-- BEGIN --

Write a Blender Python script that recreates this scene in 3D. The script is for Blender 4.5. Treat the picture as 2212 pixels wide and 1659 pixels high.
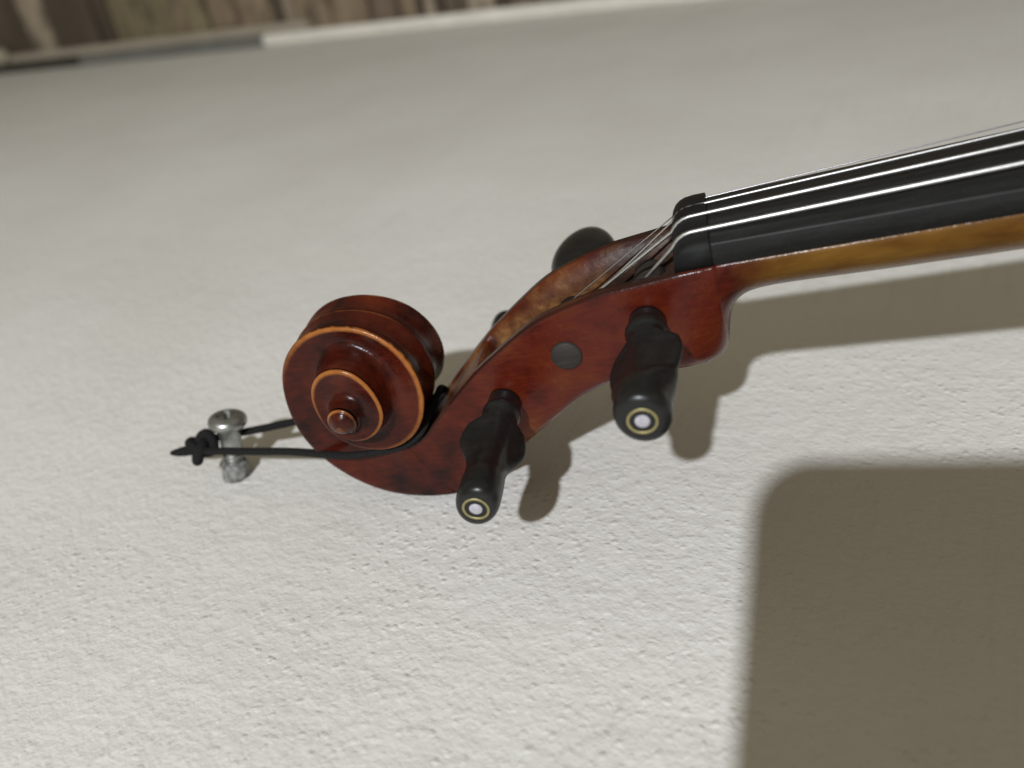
import bpy, bmesh, math, random
from mathutils import Vector, Matrix

for o in list(bpy.data.objects):
    bpy.data.objects.remove(o)
S = bpy.context.scene
COL = S.collection
random.seed(7)
MM = 0.001

# ---------------------------------------------------------------- frames
# Violin frame (mm): x along the neck away from the scroll, y to the treble side, z out of the fingerboard.
# World frame (m): the wall is the plane Y = 0, the room lies at negative Y, Z runs along the wall's edge.
HANG = Vector((0, 0, 1.6))
M3 = Matrix(((0.29273706, 0.95077111, -0.10168242),
             (-0.1188585, -0.06933412, -0.99048747),
             (-0.94877694, 0.30203821, 0.09271056)))
ORG = Vector((-8.54704, -4.98577, -71.22535))

def W(p):
    return M3 @ (Vector(p) - ORG) * MM + HANG

VIOLIN_TO_WORLD = Matrix.Translation(HANG) @ (M3.to_4x4() @ Matrix.Translation(-ORG)).copy()
VIOLIN_TO_WORLD = Matrix.Translation(HANG) @ Matrix.Scale(MM, 4) @ M3.to_4x4() @ Matrix.Translation(-ORG)

# ---------------------------------------------------------------- camera
cam = bpy.data.cameras.new('camera')
camo = bpy.data.objects.new('camera', cam)
COL.objects.link(camo)
right = Vector((0.45309, 0.1565, -0.87762))
down = Vector((-0.50727, 0.85481, -0.10946))
fwd = Vector((0.73307, 0.49479, 0.46669))
cpos = Vector((-169.846, -138.715, -54.913)) * MM + HANG
camo.matrix_world = Matrix((
    (right.x, -down.x, -fwd.x, cpos.x),
    (right.y, -down.y, -fwd.y, cpos.y),
    (right.z, -down.z, -fwd.z, cpos.z),
    (0, 0, 0, 1)))
cam.sensor_width = 36.0
cam.lens = 1825.5 / 2212 * 36.0
cam.clip_start = 0.01
cam.clip_end = 20
cam.dof.use_dof = True
cam.dof.focus_distance = 0.195
cam.dof.aperture_fstop = 9.5
S.camera = camo

# ---------------------------------------------------------------- light
world = bpy.data.worlds.new('World')
S.world = world
world.use_nodes = True
bg = world.node_tree.nodes['Background']
bg.inputs['Color'].default_value = (1.0, 0.905, 0.66, 1)
bg.inputs['Strength'].default_value = 0.246

lamp = bpy.data.lights.new('room_lamp', 'POINT')
lamp.energy = 131
lamp.color = (0.887, 0.922, 0.958)
lamp.shadow_soft_size = 0.024
lampo = bpy.data.objects.new('room_lamp', lamp)
COL.objects.link(lampo)
lampo.location = W(Vector((-30, 0, -50)) - Vector((-0.01, 1.07, -1)).normalized() * 1800)

S.view_settings.view_transform = 'Standard'
S.view_settings.look = 'None'
S.view_settings.exposure = 0
S.view_settings.gamma = 1
S.render.engine = 'CYCLES'
S.cycles.max_bounces = 6

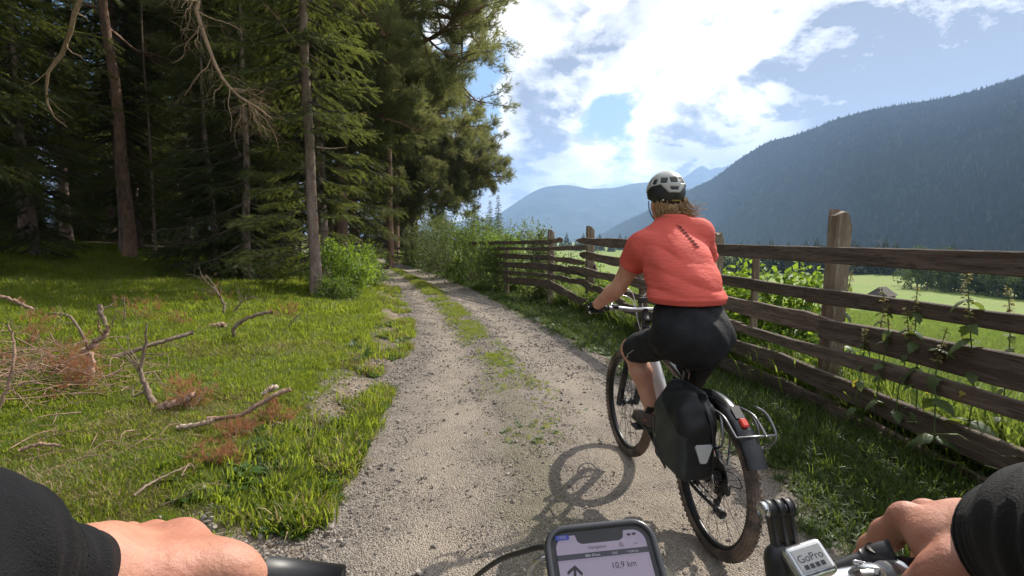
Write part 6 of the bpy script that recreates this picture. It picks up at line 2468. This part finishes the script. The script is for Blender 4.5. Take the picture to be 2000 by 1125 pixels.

-- END --

The records above must be echoed exactly, minus their pictures.

Result of the exercise:
Write a Blender Python script that recreates this scene in 3D. The script is for Blender 4.5. Treat the picture as 2212 pixels wide and 1659 pixels high.
import bpy, bmesh, math, random
from mathutils import Vector, Matrix

for o in list(bpy.data.objects):
    bpy.data.objects.remove(o)
S = bpy.context.scene
COL = S.collection
random.seed(7)
MM = 0.001

# ---------------------------------------------------------------- frames
# Violin frame (mm): x along the neck away from the scroll, y to the treble side, z out of the fingerboard.
# World frame (m): the wall is the plane Y = 0, the room lies at negative Y, Z runs along the wall's edge.
HANG = Vector((0, 0, 1.6))
M3 = Matrix(((0.29273706, 0.95077111, -0.10168242),
             (-0.1188585, -0.06933412, -0.99048747),
             (-0.94877694, 0.30203821, 0.09271056)))
ORG = Vector((-8.54704, -4.98577, -71.22535))

def W(p):
    return M3 @ (Vector(p) - ORG) * MM + HANG

VIOLIN_TO_WORLD = Matrix.Translation(HANG) @ (M3.to_4x4() @ Matrix.Translation(-ORG)).copy()
VIOLIN_TO_WORLD = Matrix.Translation(HANG) @ Matrix.Scale(MM, 4) @ M3.to_4x4() @ Matrix.Translation(-ORG)

# ---------------------------------------------------------------- camera
cam = bpy.data.cameras.new('camera')
camo = bpy.data.objects.new('camera', cam)
COL.objects.link(camo)
right = Vector((0.45309, 0.1565, -0.87762))
down = Vector((-0.50727, 0.85481, -0.10946))
fwd = Vector((0.73307, 0.49479, 0.46669))
cpos = Vector((-169.846, -138.715, -54.913)) * MM + HANG
camo.matrix_world = Matrix((
    (right.x, -down.x, -fwd.x, cpos.x),
    (right.y, -down.y, -fwd.y, cpos.y),
    (right.z, -down.z, -fwd.z, cpos.z),
    (0, 0, 0, 1)))
cam.sensor_width = 36.0
cam.lens = 1825.5 / 2212 * 36.0
cam.clip_start = 0.01
cam.clip_end = 20
cam.dof.use_dof = True
cam.dof.focus_distance = 0.195
cam.dof.aperture_fstop = 9.5
S.camera = camo

# ---------------------------------------------------------------- light
world = bpy.data.worlds.new('World')
S.world = world
world.use_nodes = True
bg = world.node_tree.nodes['Background']
bg.inputs['Color'].default_value = (1.0, 0.905, 0.66, 1)
bg.inputs['Strength'].default_value = 0.246

lamp = bpy.data.lights.new('room_lamp', 'POINT')
lamp.energy = 131
lamp.color = (0.887, 0.922, 0.958)
lamp.shadow_soft_size = 0.024
lampo = bpy.data.objects.new('room_lamp', lamp)
COL.objects.link(lampo)
lampo.location = W(Vector((-30, 0, -50)) - Vector((-0.01, 1.07, -1)).normalized() * 1800)

S.view_settings.view_transform = 'Standard'
S.view_settings.look = 'None'
S.view_settings.exposure = 0
S.view_settings.gamma = 1
S.render.engine = 'CYCLES'
S.cycles.max_bounces = 6

Write part 6 of the bpy script that recreates this picture. It picks up at line 2468. This part finishes the script. The script is for Blender 4.5. Take the picture to be 2000 by 1125 pixels.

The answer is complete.